A recent change to the Spanish divorce law promises to change the moral code of divorced mothers. It is common for the divorcee with custody of minor children of the marriage to reside in the former family home with the children; it is also not unheard of for the new partner of the mother to move into the former matrimonial home once the relationship has been established. However a new ruling from the Spanish Supreme Court has stated that if a divorcee wishes to install their new partner in the former family home it changes the nature of the "family character" of the property and the divorcee (even those with children under the age of majority living with them) no longer has the right to live in the former family home, unless the person buys out their former partner's interest in the property.

The principle of this ruling is that the house is changed in character by the entry of a third party with no connection to the family and therefore invalidating the divorced incumbent's right to live there.

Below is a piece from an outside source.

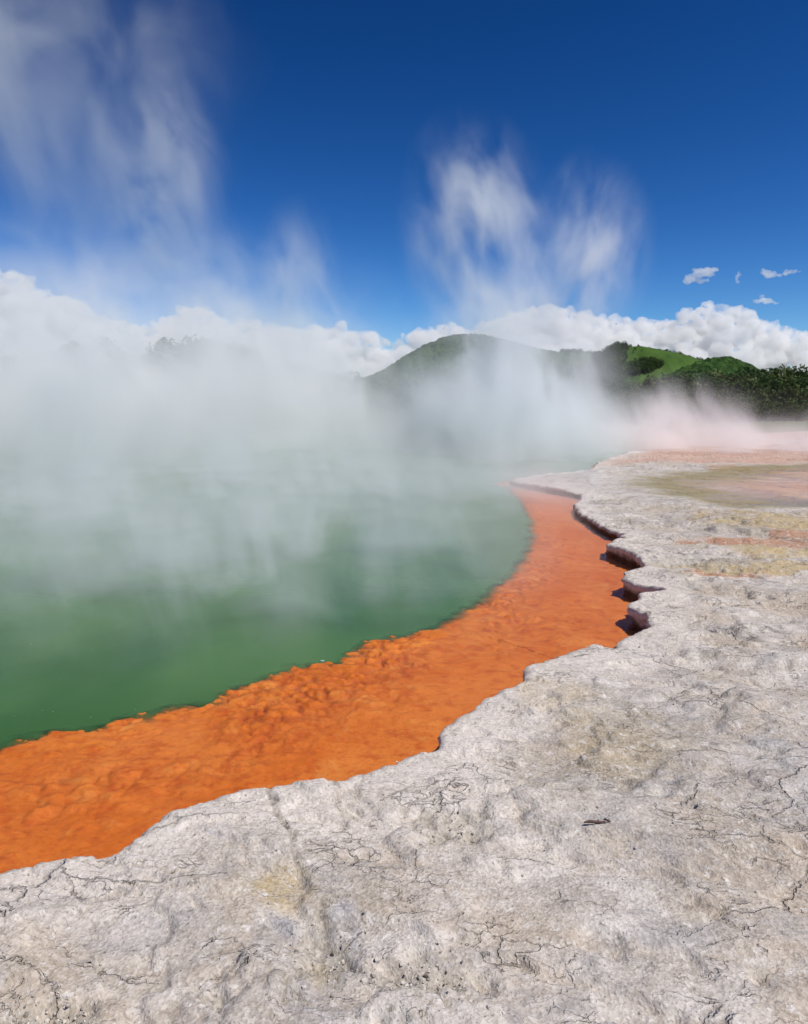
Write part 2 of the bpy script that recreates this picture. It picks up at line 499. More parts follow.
# ------------------------------------------------------------------ orange shelf
sel = np.where((OWN >= 2) & (OWN <= n1 - 1.3))[0]
rho, dx, dy, arc, lw = RHO[sel], DX[sel], DY[sel], ARC[sel], LIPW[sel]
t = np.concatenate([np.linspace(-0.12, 1.0, 150), 1 + np.linspace(0.006, 0.85, 60)])
off = np.where(t[:, None] <= 1, t[:, None] * lw[None, :], lw[None, :] + (t[:, None] - 1))
off = np.where(t[:, None] < 0, t[:, None] * 1.4 + 0 * lw[None, :], off)
X = CX + (rho[None, :] - off) * dx[None, :]
Y = CY + (rho[None, :] - off) * dy[None, :]
q = off / lw[None, :]
over = off - lw[None, :]                               # metres past the lip
jag = 0.05 * fbm(X * 5, Y * 5, 3, 300) + 0.03 * fbm(X * 14, Y * 14, 2, 304)
over = over + jag
wxx, wyy = X + 0.05 * fbm(X * 4, Y * 4, 3, 310), Y + 0.05 * fbm(X * 4 + 7, Y * 4, 3, 314)
# lumps: rounded lobes with crisp clefts between them
l1, l2 = worley(wxx * 6.2, wyy * 8.0, 20)
m1, m2 = worley(wxx * 17, wyy * 22, 24)
lob = np.sqrt(np.clip(l2 - l1, 0, 1)) * 0.6
lob2 = np.sqrt(np.clip(m2 - m1, 0, 1)) * 0.5
bil = np.abs(fbm(wxx * 4.4, wyy * 6.0, 4, 320))
patch = sstep(-0.35, 0.35, fbm(X * 1.1, Y * 1.1, 3, 330))
amp = (0.25 + 0.75 * patch) * (0.22 + 0.83 * sstep(0.25, 0.85, q))
Z = -0.205 + 0.045 * sstep(0.2, 0.85, q) + 0.018 * fbm(X * .9, Y * .9, 2, 334)
nearby = 1 - 0.75 * sstep(5.5, 10, np.hypot(X, Y))
amp = amp * (0.3 + 0.7 * nearby)
Z += amp * (0.046 * lob + 0.024 * lob2 + 0.045 * bil - 0.040) + 0.006 * fbm(X * 22, Y * 22, 3, 340) * amp
Z -= 0.035 * (1 - nearby)
Z += nearby * 0.02 * np.exp(-((q - 0.93) / 0.10) ** 2) * (0.5 + 0.5 * patch)
Z = np.minimum(Z, -0.150 + 0.35 * (Z + 0.150))
drop = sstep(0.0, 0.9, over)
Z = Z - 0.8 * drop * np.maximum(over, 0) ** 1.0 - 0.10 * sstep(0.0, 0.34, over)
me = np_mesh('orange_shore', np.stack([X, Y, Z], -1).reshape(-1, 3), grid_faces(*X.shape), up=True, attrs={
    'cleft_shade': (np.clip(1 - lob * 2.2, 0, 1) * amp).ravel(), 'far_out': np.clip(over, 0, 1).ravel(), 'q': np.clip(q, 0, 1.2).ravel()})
m = NT('orange_mineral_mat')
P = m.n('ShaderNodeNewGeometry').outputs['Position']
col = m.mix(m.rng(m.noise(P, 1.6, 6, 0.6, 0.5), 0.35, 0.65), (0.53, 0.132, 0.013), (0.60, 0.180, 0.028))
col = m.mix(m.rng(m.noise(P, 9, 6, 0.65), 0.48, 0.68, 0, 0.75), col, (0.42, 0.075, 0.008))
col = m.mix(m.rng(m.noise(P, 3.3, 6, 0.65, 0.8), 0.54, 0.70, 0, 0.55), col, (0.66, 0.27, 0.06))
col = m.mix(m.rng(m.noise(P, 40, 4, 0.6), 0.52, 0.7, 0, 0.45), col, (0.36, 0.055, 0.006))
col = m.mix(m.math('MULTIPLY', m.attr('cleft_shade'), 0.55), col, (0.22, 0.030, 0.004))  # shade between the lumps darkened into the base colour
sth = m.n('ShaderNodeMapping', {'Vector': P, 'Rotation': (0, 0, math.radians(35)), 'Scale': (1.0, 4.5, 1)}).outputs[0]
col = m.mix(m.rng(m.noise(sth, 2.6, 6, 0.7, 0.6), 0.56, 0.72, 0, 0.6), col, (0.28, 0.06, 0.012))
bmp = m.bump(m.noise(P, 24, 6, 0.65), 0.7, 0.014)
bs = m.n('ShaderNodeBsdfPrincipled', {'Base Color': col, 'Roughness': 0.7, 'Normal': bmp, 'Specular IOR Level': 0.25})
m.surf(bs.outputs[0])
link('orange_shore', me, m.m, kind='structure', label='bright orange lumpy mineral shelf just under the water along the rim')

# ------------------------------------------------------------------ pool water
NT_ = len(RHO)
offs = np.concatenate([[-0.25, 0.0, 0.3], []])
rows_q = np.concatenate([np.linspace(0, 0.85, 6), np.linspace(0.88, 1.0, 8)])
Xs, Ys, T = [], [], []
thick = LIPW
Xs.append(CX + (RHO + 0.12) * DX); Ys.append(CY + (RHO + 0.12) * DY); T.append(np.full(NT_, -9.0))
for qq in rows_q:
    Xs.append(CX + (RHO - LIPW * qq) * DX); Ys.append(CY + (RHO - LIPW * qq) * DY); T.append(LIPW * (qq - 1))
for e in np.concatenate([np.linspace(0.012, 0.4, 24), np.geomspace(0.45, 14.0, 26)]):
    f = np.minimum(LIPW + e, RHO - 0.6)
    Xs.append(CX + (RHO - f) * DX); Ys.append(CY + (RHO - f) * DY); T.append(np.full(NT_, e))
Xs.append(np.full(NT_, CX) + 0.01 * DX); Ys.append(np.full(NT_, CY) + 0.01 * DY); T.append(np.full(NT_, 20.0))
X, Y, T = np.array(Xs), np.array(Ys), np.array(T)
jag = 0.05 * fbm(X * 5, Y * 5, 3, 300) + 0.03 * fbm(X * 14, Y * 14, 2, 304)
dep = np.clip(T + jag, -2, 30)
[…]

The Plenary of the Civil Chamber of the Supreme Court recognises that "the entry of a third party" into the former family home removes the "family character" of the property and further stated "the introduction of a third person makes the home lose its former nature by serving a different person and different family in its use"

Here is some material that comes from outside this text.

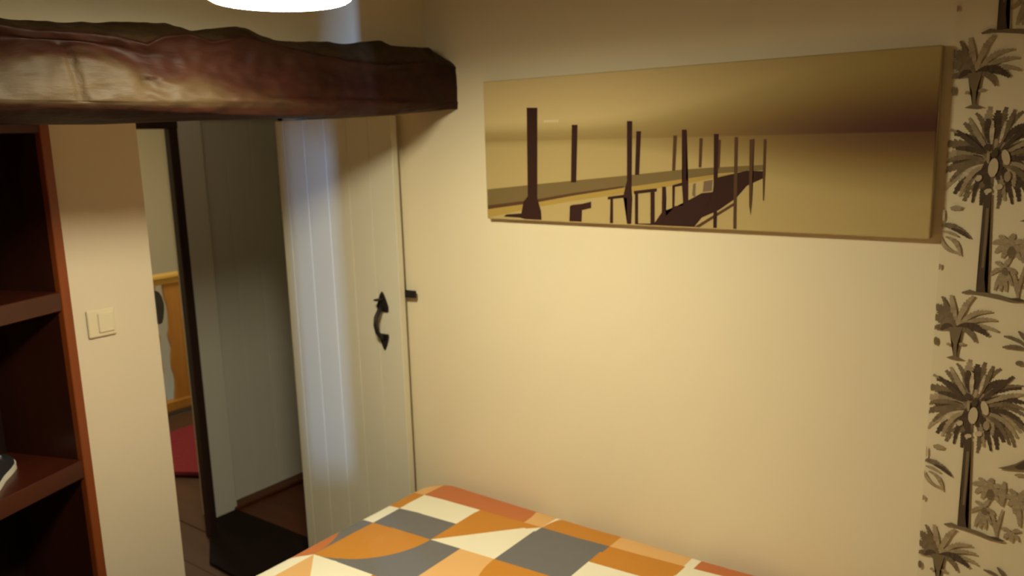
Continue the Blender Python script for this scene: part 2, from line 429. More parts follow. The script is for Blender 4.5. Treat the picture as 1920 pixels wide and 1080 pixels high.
BLOBS=[([(0.0963,0.262),(0.0946,0.2523),(0.091,0.2451),(0.0864,0.2424),(0.082,0.2449),(0.079,0.2519),(0.0783,0.2616),(0.08,0.2713),(0.0836,0.2784),(0.0883,0.2811),(0.0926,0.2785),(0.0956,0.2716)],3),([(0.1144,0.2858),(0.1159,0.2777),(0.1153,0.2709),(0.1126,0.2671),(0.1088,0.2675),(0.1047,0.2719),(0.1015,0.2791),(0.1,0.2872),(0.1007,0.294),(0.1033,0.2978),(0.1072,0.2974),(0.1112,0.293)],3),([(0.0799,0.2821),(0.0799,0.2761),(0.0791,0.2715),(0.0777,0.2696),(0.0761,0.271),(0.0747,0.2751),(0.0739,0.281),(0.0739,0.2871),(0.0747,0.2916),(0.0761,0.2935),(0.0777,0.2922),(0.0791,0.288)],2),([(0.1195,0.2451),(0.1191,0.2396),(0.1172,0.2353),(0.1144,0.2332),(0.1114,0.2341),(0.1089,0.2376),(0.1077,0.2428),(0.1082,0.2483),(0.1101,0.2526),(0.1129,0.2546),(0.1159,0.2538),(0.1184,0.2503)],2),([(0.107,0.2245),(0.1063,0.2213),(0.1039,0.2186),(0.1005,0.2171),(0.0969,0.2172),(0.0942,0.2188),(0.0931,0.2217),(0.0938,0.2248),(0.0962,0.2276),(0.0997,0.2291),(0.1032,0.229),(0.1059,0.2273)],3),([(0.0884,0.2158),(0.0876,0.2132),(0.0852,0.2109),(0.0817,0.2095),(0.0781,0.2095),(0.0754,0.2107),(0.0743,0.2129),(0.0751,0.2155),(0.0776,0.2178),(0.0811,0.2192),(0.0846,0.2193),(0.0873,0.218)],3),([(0.0683,0.2447),(0.0691,0.2418),(0.0683,0.2383),(0.0661,0.2354),(0.0632,0.2337),(0.0603,0.2337),(0.0582,0.2354),(0.0574,0.2384),(0.0582,0.2419),(0.0604,0.2448),(0.0633,0.2465),(0.0662,0.2465)],3),([(0.0814,0.3041),(0.0807,0.3003),(0.0783,0.2973),(0.0749,0.2957),(0.0713,0.296),(0.0686,0.2982),(0.0674,0.3016),(0.0681,0.3054),(0.0705,0.3084),(0.0739,0.31),(0.0775,0.3096),(0.0802,0.3075)],0),([(0.0943,0.2919),(0.0938,0.2877),(0.0918,0.2842),(0.0889,0.2826),(0.0859,0.2831),(0.0835,0.2858),(0.0824,0.2898),(0.0829,0.2941),(0.0849,0.2975),(0.0878,0.2992),(0.0909,0.2986),(0.0932,0.296)],0),([(0.0748,0.2056),(0.0879,0.2084),(0.0886,0.1371),(0.0887,0.0747),(0.0873,0.0339),(0.0913,0.0046),(0.0958,0.0007),(0.074,-0.0029),(0.0752,0.0268),(0.0765,0.0716),(0.0754,0.134)],0),([(0.0807,0.1786),(0.0858,0.1797),(0.0862,0.1117),(0.0849,0.0548),(0.0808,0.0537),(0.0812,0.1104)],1),([(0.0472,-0.0001),(0.0628,0.0068),(0.0789,0.0023),(0.0946,0.0029),(0.1154,0.0012),(0.1412,-0.0052),(0.1654,-0.0069),(0.1618,-0.0117),(0.1367,-0.0128),(0.1108,-0.0077),(0.0878,-0.0041),(0.0687,-0.0018),(0.0496,-0.0033)],1),([(0.1311,-0.0056),(0.1491,-0.0029),(0.1674,-0.0075),(0.1517,-0.0109)],0),([(0.1409,0.1542),(0.1589,0.1632),(0.1728,0.1713),(0.1908,0.1873),(0.2005,0.1847),(0.2023,0.1614),(0.1739,0.1571),(0.1547,0.1538)],1),([(0.1705,0.1635),(0.1821,0.1758),(0.1911,0.1838),(0.2007,0.1824),(0.202,0.1649),(0.1785,0.1594)],0),([(0.1907,0.1503),(0.1896,0.1482),(0.1863,0.1461),(0.1816,0.1445),(0.1768,0.1438),(0.1732,0.1443),(0.1718,0.1458),(0.173,0.1478),(0.1764,0.15),(0.1811,0.1516),(0.1858,0.1522),(0.1893,0.1517)],2),([(0.0146,0.1793),(0.025,0.184),(0.0379,0.1805),(0.0341,0.1734),(0.0171,0.1723)],2),([(0.0066,0.0523),(0.0062,0.049),(0.0048,0.0462),(0.0027,0.0448),(0.0004,0.0451),(-0.0013,0.0471),(-0.0021,0.0501),(-0.0017,0.0534),(-0.0002,0.0562),(0.0019,0.0576),(0.0041,0.0573),(0.0058,0.0554)],2),([(0.0059,0.1622),(0.0059,0.1559),(0.005,0.1511),(0.0035,0.149),(0.0018,0.1503),(0.0003,0.1547),(-0.0005,0.1608),(-0.0005,0.1672),(0.0004,0.172),(0.0019,0.174),(0.0037,0.1727),(0.0051,0.1684)],3),([(0.0289,0.4514),(0.0552,0.4545),(0.0505,0.4328),(0.0467,0.4145),(0.0473,0.3884),(0.0413,0.3876),(0.0396,0.4136),(0.0322,0.4328)],1),([(0.0271,0.3832),(0.0391,0.3885),(0.0515,0.3878),(0.062,0.3822),(0.0489,0.3803),(0.0386,0.3812)],1),([(0.0098,0.418),(0.0095,0.4132),(0.0082,0.4095),(0.0062,0.4079),(0.0041,0.4089),(0.0023,0.4122),(0.0015,0.4169),(0.0017,0.4218),(0.0031,0.4255),(0.0051,0.427),(0.0072,0.426),(0.0089,0.4227)],1),([(0.0344,0.4141),(0.034,0.4122),(0.0326,0.4107),(0.0305,0.41),(0.0285,0.4102),(0.0269,0.4113),(0.0262,0.413),(0.0267,0.4148),(0.0281,0.4163),(0.0301,0.4171),(0.0322,0.4169),(0.0337,0.4158)],2),([(0.0617,0.4177),(0.061,0.4158),(0.0589,0.4142),(0.0559,0.4134),(0.0528,0.4134),(0.0505,0.4144),(0.0496,0.4161),(0.0503,0.418),(0.0524,0.4195),(0.0554,0.4204),(0.0585,0.4203),(0.0607,0.4193)],2),([(0.1706,0.3911),(0.1698,0.3881),(0.1673,0.3856),(0.1636,0.3843),(0.1598,0.3845),(0.1569,0.3862),(0.1557,0.3889),(0.1565,0.3919),(0.159,0.3944),(0.1627,0.3957),(0.1665,0.3954),(0.1694,0.3938)],1)]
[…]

This new ruling has the potential to exclusively restore the right to live in the matrimonial home to the former spouse who remains unattached in so far as they have not established a new relationship that involves cohabitation. The court does not seek to impinge on personal freedom and is not suggesting that a person may not establish a new relationship following their divorce, just that the person living in the former matrimonial home may not invite a new partner to share the family home as such an act fundamentally alters the status of the property, which, in turn, invalidates the right of the parent and minor children to reside in the property as it no longer fulfils the category of family home.

The new law opens the door for the non-resident parent to challenge their former partner and either gain access to the former family home themselves or the buy-out value of half the property.